Rally Not Over, But Shift Out of Low Beta Stocks Is Indicated

Terry Flanagan

Despite the run-up in equities, there are still opportunities in selective sectors such as financial services and technology, as well as U.S. multinationals, according to analysts at BofA Merrill Lynch.

“The market is fairly valued but we could see upside over the next 12 months,” said Savita Subramanian, head of U.S. equity and quantitative strategy at BaML Global Research, at a press briefing on Wednesday. “Our price target for the S&P 500 is 1,600 at year end.”

Savita Subramanian, BaML Global Research

Savita Subramanian, BaML Global Research

The most bullish signal is the contrarian Sell Side Indicator, which is based on the average of equity allocation of analysts at the Wall Street, at the end of the month, and which measures the bullishness and bearishness of the stock analysts.

The Sell Side Indicator is currently at 49.6%, versus a 15-year average of 60.5%. Once it drops below 54.7%, it’s time to start buying.
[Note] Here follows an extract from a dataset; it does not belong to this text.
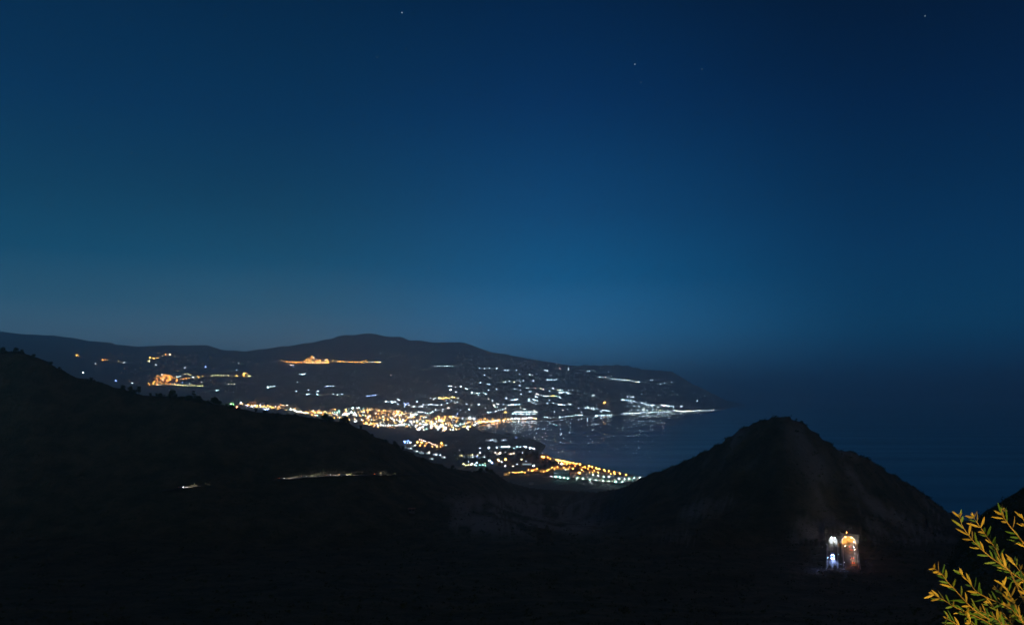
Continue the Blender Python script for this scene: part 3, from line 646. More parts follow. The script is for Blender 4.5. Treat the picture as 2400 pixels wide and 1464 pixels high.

“It is a very reliable contrarian indicator,” said Subramanian. “Strategists are recommending that less than half of portfolio allocations should be in equities, so the sentiment is fairly pessimistic, which means a buy signal for equities.”

However, while BaML is still overweight in equities, Subramanian says “we are at the inflection point for a dramatic reversal in some strategies.”

In particular, investors are likely to shift from stocks that have low price volatility to those which have high earnings stability. Also, investors are likely to shift out of high dividend-yielding stocks toward those that can grow dividends and participate in next growth cycle.

The most “out of consensus” shift will be away from U.S.-centric stocks “to the more beaten-down multinational companies in U.S. markets,” said Subramanian. “The valuation for U.S. multinationals is the lowest relative to domestics that we’ve ever seen.”

BaML’s current view is long on equities, real estate and U.S. dollar, underweight on bonds and cash, and neutral on commodities, said Michael Hartnett, chief investment strategist at BaML Global Research. Regionally, it’s overweight the United States, Europe and Japan, and underweight Asia and emerging markets. Its favorite sector globally is banking and insurance, which have been the best performing sector over the past 18 months, according to Hartnett.

BaML’s view is based on two core convictions. One is that “we continue to inhabit a high liquidity, low growth world,” Hartnett said. The second is the Great Rotation, or the idea “that we are moving from the New Normal back to the Old Normal, i.e. we will see a normalization of the economy, interest rates and asset allocation.”

Subramanian said there has been a “fundamental mispricing of risk in equities markets, in which a low beta bubble has been building over last several years.”

This low-beta bubble, or bias toward stocks that are viewed as not correlated to the broader market, has resulted in a concentration of assets in income oriented and low volatility funds. “By our lights, we could be in the process of seeing this bubble unwind,” said Subramanian. “We are starting to see stretched valuations between stocks that are low beta versus higher beta. Low beta stocks are selling at the most extreme valuations to high beta stocks in the last 25 years.”

This favoring of lower volatility over deep value stocks is ignoring the fact that “high beta stocks have a high degree of earnings stability, whereas low-beta stocks like utilities sand telecom have earnings volatility,” Subramanian said.

Technology could be the next high quality sector, as investors shift from high dividend yield to “growing” dividend yield, she said. “There’s a much higher probability of losing money in high dividend paying stocks, as opposed to stocks that can participate in cyclical growth.”